Resistance to Hindu fundamentalists' 'coup' in Bihar

March 15, 2000
Issue 

By Eva Cheng

The Hindu-fundamentalist Bharatiya Janata Party (BJP), the leading party in the 24-party coalition that has ruled India since October, has seized power through the back door in the country's second most populous state of Bihar despite failing to win enough

seats to gain that right at the state's February 12-22 assembly elections.

Bihar has a population of more than 100 million people. The incumbent ruling party, the Rashtriya Janata Dal (RJD), won 124 seats. This was more than any other party and entitled the RJD — according to constitutional guidelines and tradition — to form government if it could get enough coalition partners.

While the RJD was trying to form a government, the BJP, backed by minor partners and with the blessing of the state governor, sneaked in and installed itself as Bihar's government.

A parliamentary vote of no confidence in the BJP state government has been scheduled before March 13. Bourgeois parties such as the RJD and Congress have, in collaboration with the Communist Party of India (Marxist), a social democratic party, threatened a bandh (a general strike) in Bihar should the BJP survive. The Communist Party of India-Marxist Leninist (Liberation) (CPI-ML) will hold a separate bandh.

The CPI-ML has a significant mass base in Bihar and has held six assembly seats for some years. Since the February poll, the CPI-ML is the left party with the most seats in the Bihar Assembly. While the Communist Party of India (CPI) and the CPI-M are considerably bigger nationally, they did poorly in the Bihar Assembly: the CPI won just only five seats (down from 26 in 1995) and the CPI-M won two seats (down from six).

Before the elections, six CPI Bihar Assembly broke away to form a pro-RJD group. A few other CPI assembly members, together with some CPI office bearers, joined the RJD outright.

The CPI-M has done poorly despite securing backing of the RJD in a politically dubious partnership. The CPI had also been in alliance with bourgeois ruling establishments in Bihar, but this time it entered into a seat-sharing scheme with the CPI-ML under which the two parties would campaign for the other's candidates where they were not fielding their own.

As an influential revolutionary left party in Bihar, the CPI-ML is treading a delicate path. In voting against the BJP government in the no confidence motion, as the CPI-ML says it plans to do, in practical terms it is supporting the RJD to form government as a "lesser evil".

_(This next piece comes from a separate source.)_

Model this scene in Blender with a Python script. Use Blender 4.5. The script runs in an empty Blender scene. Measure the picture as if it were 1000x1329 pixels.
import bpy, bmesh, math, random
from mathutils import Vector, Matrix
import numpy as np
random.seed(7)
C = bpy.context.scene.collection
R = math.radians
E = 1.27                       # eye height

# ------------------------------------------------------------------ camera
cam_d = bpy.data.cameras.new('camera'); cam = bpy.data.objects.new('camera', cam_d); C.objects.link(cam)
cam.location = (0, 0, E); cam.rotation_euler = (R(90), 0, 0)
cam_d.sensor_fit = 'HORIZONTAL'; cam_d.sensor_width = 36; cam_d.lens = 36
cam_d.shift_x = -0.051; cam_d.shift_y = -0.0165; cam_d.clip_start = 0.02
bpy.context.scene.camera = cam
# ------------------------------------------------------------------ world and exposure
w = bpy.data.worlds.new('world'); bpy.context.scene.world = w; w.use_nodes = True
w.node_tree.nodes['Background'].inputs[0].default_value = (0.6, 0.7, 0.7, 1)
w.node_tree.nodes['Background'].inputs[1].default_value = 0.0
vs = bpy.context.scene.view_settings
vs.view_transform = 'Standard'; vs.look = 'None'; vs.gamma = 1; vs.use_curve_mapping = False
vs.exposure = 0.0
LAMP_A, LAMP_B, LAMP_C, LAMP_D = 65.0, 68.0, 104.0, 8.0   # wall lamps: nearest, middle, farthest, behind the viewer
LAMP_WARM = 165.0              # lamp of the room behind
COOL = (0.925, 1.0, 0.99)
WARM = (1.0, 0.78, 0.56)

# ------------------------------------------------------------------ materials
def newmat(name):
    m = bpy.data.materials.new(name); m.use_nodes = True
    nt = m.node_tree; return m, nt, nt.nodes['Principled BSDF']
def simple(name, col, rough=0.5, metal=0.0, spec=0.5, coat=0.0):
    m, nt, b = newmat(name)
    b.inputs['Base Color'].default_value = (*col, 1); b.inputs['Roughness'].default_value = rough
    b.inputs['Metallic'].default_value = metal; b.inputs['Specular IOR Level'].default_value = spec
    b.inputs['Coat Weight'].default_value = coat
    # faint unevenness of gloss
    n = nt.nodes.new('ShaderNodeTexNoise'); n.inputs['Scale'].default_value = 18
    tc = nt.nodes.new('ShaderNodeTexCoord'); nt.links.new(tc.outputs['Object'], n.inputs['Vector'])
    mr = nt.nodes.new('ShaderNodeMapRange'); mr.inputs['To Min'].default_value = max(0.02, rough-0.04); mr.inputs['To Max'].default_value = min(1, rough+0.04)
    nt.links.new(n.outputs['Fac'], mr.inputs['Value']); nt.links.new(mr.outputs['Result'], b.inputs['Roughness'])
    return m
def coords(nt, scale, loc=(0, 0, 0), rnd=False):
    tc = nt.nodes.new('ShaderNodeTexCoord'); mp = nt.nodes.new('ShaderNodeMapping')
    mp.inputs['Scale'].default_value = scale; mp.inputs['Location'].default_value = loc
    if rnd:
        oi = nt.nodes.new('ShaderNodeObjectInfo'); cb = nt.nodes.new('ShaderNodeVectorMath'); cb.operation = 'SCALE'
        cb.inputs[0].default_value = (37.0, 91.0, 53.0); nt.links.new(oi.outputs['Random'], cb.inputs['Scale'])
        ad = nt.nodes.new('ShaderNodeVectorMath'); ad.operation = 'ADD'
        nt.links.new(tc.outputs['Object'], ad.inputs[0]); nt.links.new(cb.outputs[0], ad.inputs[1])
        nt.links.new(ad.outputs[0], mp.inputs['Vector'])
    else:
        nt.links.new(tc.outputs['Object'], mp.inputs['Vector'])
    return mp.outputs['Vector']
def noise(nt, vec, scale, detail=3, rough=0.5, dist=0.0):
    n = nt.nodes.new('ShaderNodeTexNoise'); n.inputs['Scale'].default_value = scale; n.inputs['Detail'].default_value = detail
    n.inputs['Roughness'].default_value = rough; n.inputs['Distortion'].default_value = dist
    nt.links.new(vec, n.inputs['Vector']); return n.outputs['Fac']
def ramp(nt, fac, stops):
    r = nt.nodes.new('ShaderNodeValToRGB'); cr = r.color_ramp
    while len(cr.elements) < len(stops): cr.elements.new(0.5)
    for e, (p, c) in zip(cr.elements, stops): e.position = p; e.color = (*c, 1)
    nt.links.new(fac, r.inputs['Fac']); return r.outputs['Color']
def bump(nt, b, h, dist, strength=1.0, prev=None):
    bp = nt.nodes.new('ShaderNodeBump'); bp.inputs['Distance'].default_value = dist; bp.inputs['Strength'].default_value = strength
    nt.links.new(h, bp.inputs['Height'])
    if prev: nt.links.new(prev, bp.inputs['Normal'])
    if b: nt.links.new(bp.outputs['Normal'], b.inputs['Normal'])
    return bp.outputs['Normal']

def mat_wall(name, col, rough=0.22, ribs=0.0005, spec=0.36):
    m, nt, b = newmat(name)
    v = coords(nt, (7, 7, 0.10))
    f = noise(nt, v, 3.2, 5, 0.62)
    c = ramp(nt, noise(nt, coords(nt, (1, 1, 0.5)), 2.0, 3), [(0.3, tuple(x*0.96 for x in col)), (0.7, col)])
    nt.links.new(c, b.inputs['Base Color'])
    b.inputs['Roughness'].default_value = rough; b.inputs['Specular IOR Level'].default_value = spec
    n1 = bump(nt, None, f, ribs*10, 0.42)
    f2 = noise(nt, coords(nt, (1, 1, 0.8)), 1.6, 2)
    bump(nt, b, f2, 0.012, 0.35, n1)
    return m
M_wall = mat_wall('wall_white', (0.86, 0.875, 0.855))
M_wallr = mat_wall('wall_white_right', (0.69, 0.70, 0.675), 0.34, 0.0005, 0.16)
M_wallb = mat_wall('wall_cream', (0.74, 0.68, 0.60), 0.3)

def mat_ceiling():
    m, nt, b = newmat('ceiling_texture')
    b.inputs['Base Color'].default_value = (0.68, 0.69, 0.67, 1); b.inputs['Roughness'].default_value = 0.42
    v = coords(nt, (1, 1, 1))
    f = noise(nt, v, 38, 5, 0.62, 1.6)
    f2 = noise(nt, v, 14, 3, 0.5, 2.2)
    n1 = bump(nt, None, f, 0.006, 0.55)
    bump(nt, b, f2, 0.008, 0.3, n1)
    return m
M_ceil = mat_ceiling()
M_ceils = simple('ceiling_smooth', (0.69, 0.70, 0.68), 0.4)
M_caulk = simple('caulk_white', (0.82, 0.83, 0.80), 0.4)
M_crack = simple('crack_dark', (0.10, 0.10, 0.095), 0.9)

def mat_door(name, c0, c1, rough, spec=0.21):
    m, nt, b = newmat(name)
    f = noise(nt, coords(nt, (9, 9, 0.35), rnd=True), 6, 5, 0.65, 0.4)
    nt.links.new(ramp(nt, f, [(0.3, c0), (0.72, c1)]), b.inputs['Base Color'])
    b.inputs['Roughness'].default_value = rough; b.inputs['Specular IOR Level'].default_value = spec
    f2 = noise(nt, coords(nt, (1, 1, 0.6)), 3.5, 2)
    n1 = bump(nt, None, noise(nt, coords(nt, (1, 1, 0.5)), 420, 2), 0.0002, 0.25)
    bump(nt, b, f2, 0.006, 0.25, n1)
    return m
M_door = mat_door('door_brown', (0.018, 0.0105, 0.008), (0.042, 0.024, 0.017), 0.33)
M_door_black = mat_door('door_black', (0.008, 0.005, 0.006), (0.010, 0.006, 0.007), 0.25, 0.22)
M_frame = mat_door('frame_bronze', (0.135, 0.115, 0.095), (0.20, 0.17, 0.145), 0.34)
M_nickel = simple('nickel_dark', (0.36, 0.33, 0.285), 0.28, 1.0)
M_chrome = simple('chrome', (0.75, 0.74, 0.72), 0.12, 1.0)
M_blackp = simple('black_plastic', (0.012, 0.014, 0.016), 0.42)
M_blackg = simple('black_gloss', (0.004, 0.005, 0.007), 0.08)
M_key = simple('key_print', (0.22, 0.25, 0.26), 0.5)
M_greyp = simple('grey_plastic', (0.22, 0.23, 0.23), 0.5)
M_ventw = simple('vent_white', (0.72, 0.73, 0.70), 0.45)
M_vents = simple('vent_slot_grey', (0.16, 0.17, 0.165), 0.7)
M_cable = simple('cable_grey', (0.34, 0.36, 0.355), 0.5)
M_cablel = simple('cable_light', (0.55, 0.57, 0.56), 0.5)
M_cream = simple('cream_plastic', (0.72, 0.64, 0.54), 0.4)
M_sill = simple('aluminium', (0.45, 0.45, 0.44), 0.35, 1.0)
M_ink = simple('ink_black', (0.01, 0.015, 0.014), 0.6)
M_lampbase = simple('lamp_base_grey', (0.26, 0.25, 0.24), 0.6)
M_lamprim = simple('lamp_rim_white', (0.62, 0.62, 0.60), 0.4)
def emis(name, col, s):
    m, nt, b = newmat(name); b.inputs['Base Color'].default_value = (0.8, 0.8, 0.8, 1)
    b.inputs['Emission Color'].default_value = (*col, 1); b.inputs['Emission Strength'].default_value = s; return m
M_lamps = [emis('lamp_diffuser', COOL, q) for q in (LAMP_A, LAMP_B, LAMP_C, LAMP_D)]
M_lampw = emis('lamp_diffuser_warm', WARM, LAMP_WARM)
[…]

The RJD, during its reign in Bihar in the 1990s, has enjoyed mass appeal because its leader and Bihar chief minister Laloo Prasad Yadav belongs to the "backward" Yadav caste that makes up 11% of Bihar's population. The RJD's populism is based on anti-feudal posturing.

Despite its rhetoric, the RJD regime has proved to be keen in defending the interests of the upper classes and castes. In 1997, Yadav was formally charged with involvement in a financial scam, triggering a broad campaign within Bihar for his resignation. The CPI-ML was a key force in that campaign.

CPI-ML Polit Bureau member B. Sivaraman, speaking to Green Left Weekly from Delhi, said that if the BJP government is defeated in the no confidence motion and the RJD seeks in turn a vote of confidence, the CPI-ML would abstain in order not to prevent the RJD forming a government.

"If and when the NDA [the BJP-led coalition] government is voted out, and the question of supporting one bourgeois government against the other is raised, the question of which is the 'greater evil' would concretely come to the fore", Sivaraman said.

"Even if there is the slightest margin available for the CPI-ML to maintain an independent stand without openly supporting an RJD government, we would go for that. But if our support becomes crucial, then we must consider that. But that would be the last resort."

While violent suppression of working class resistance is a daily occurrence in India, it was particularly bad in Bihar. Private armies, employed by landowners and other ruling class elements, are regularly deployed.

During the Bihar elections, members and supporters of the CPI-ML were subjected to repeated raids, bombings, shootings, arrests and other attacks by opponents and by the police, resulting in the deaths of at least two supporters and many serious injuries.